This is one of the earliest Harold Lloyd comedies I've seen, and while it's not the best short he ever made The Non-Stop Kid is very much the kind of pleasant, fast-moving and light-hearted romp that helped establish Harold at the top of his profession by the beginning of the 1920s. The plot is a simple concoction: pretty Bebe Daniels is surrounded by suitors, including Harold, but her father wants her to hold out for Professor M. T. Noodle ("empty noodle," get it?). Harold manages to waylay the intended fiancée, arranges for him to get knocked unconscious, switches clothes with him, and shows up at a tea party at Bebe's home disguised as the Professor. Comedy ensues.
This film was made less than a year after Lloyd abandoned his 'Lonesome Luke' character, which he freely admitted in later years was a shameless Chaplin imitation. At times, however, Harold still seems to be impersonating Charlie: for instance, as he steps up to the door of Bebe's home he bumps his shoe on a step and glances back at it in an unmistakably Chaplinesque manner. Once inside, he is handed a cup of tea that has been over-sugared, and his nauseated reaction suggests Charlie once again, a resemblance enhanced by the fake mustache he wears and by the fact that his own hair was still quite bushy at this time. Even so, there are a number of touches along the way that prefigure the Lloyd style soon to emerge, such as the sassy, joke-filled title cards and the eccentric dance Harold performs at the party, which owes nothing to Chaplin. (Actually, the dance may remind latter-day viewers of Groucho Marx!) The ending, when Harold and Bebe manage to escape from her tyrannical father, is very much the sort of triumphant finale Lloyd would favor in his great works of the '20s, a finale that leaves the audience with a warm glow.
So, all told, this is a pleasant little film.
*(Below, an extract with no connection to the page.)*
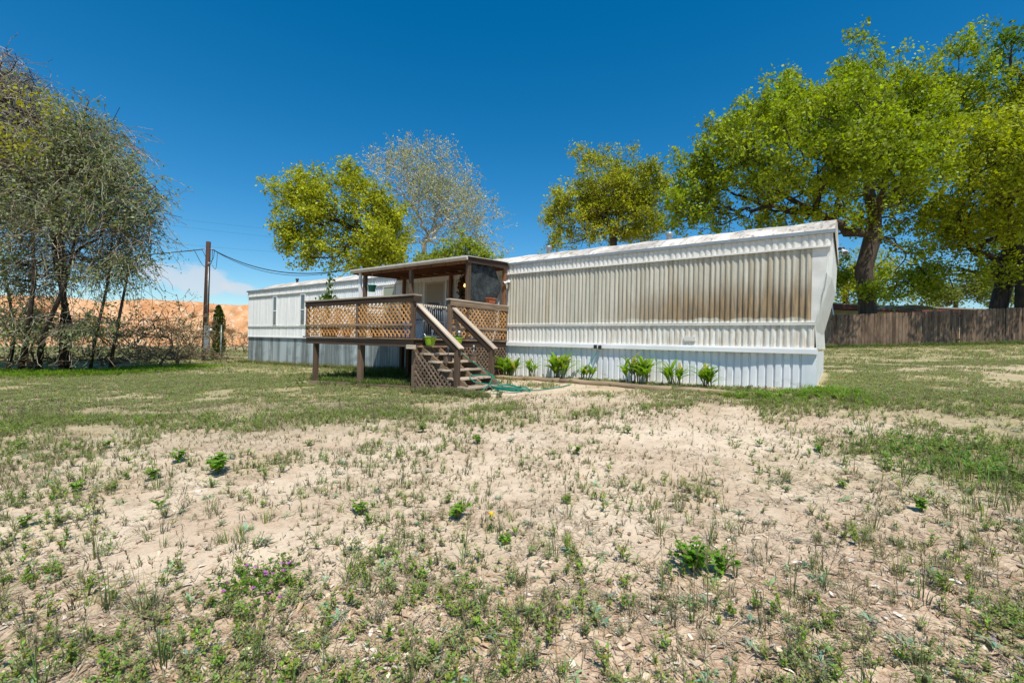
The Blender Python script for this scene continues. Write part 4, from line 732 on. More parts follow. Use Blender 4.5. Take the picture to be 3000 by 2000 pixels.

Perhaps it was meant as an inside joke that the fake mustache Harold dons as part of his disguise is a throwback to his former screen character, Lonesome Luke. If so, it may have been intended as a farewell to the more primitive comic style Lloyd and his colleagues were leaving behind. From here on, for the most part, there would be much less reliance on silly get-ups and gags borrowed from Chaplin or anyone else.